The good news is that we don't have to hide behind an architectural or doctrinal orthodoxy, for God does not have favourites and we are loved just as surely and just as dearly, just as we are. We, each and every one of us are loved - no less than God loves the Pope, the Archbishop of Canterbury or the Blessed Virgin Mary herself. But this very fact means also that we share the love of God equally with others, and this very giving away of any special status before God, means the blessing does not in fact become a curse for us.

I have alluded to the fact that I have recently been in New York. In fact I had my four week's holidays there. I went alone, and spent the time living in a small youth hostel. I found the conversations over my Fosters and crisps in the evenings with the young people there as interesting and as inspiring as the wonderful sights of that city. I saw examples of courage, of charity, and comradeship which would be hard to replicate except in that (rather odd) environment.

God's work is done, or not done, as we pay our taxes, not just when we put our collection in the plate. God's work is done when we relate to other people not as objects to own or convert - but as individuals to respect and defer to. The God I worship is much more concerned about our day to day living than in the form of words and worship we use in this sacred space.
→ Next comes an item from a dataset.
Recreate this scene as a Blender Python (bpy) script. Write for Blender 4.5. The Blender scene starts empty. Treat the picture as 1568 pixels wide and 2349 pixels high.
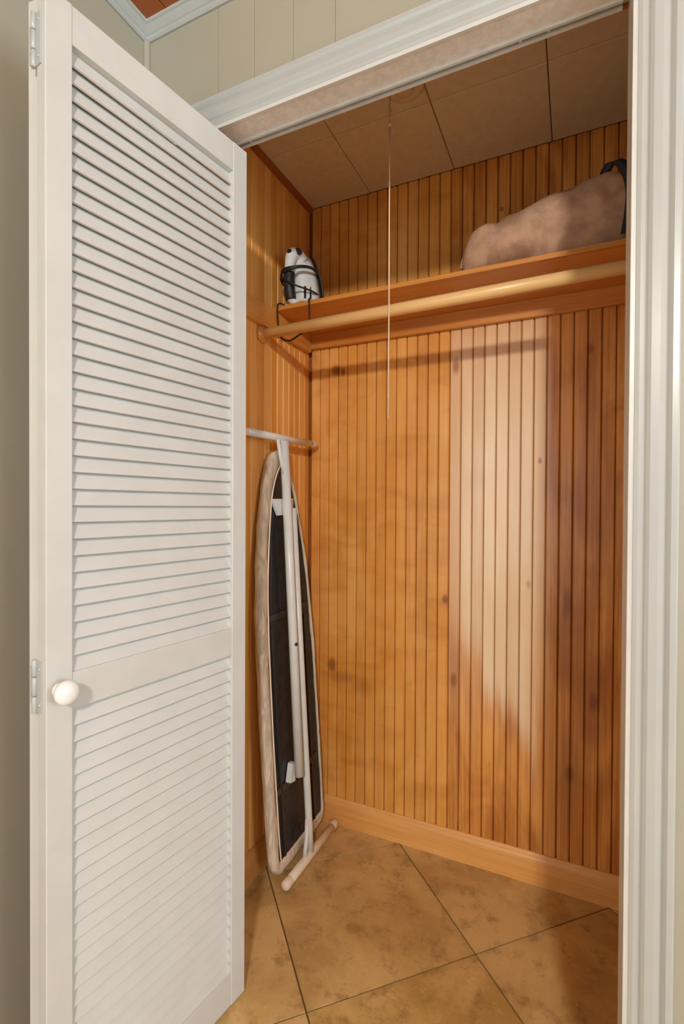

God is not *ours* - the Lord is not *my* shepherd - God is God "of the living". We do not have to defer to the experience of the patriarchs, for God doesn't defer to them either. God defers to us, and to all the living, equally.

The Collect for last week says: "Almighty God, in your wisdom you have so ordered our earthly life that we must walk by faith and not by sight:" It is my suspicion that we have to walk by faith precisely because we need to consider the other, not be so confident of our faith journey that the faith journey of others is diminished or relegated to obscurity.

We are told that the crowd who heard these words, "were astounded at his teaching" and perhaps it is astounding to our ears still - for it is indeed good news, for us and for all. And there is no need for malice whatsoever.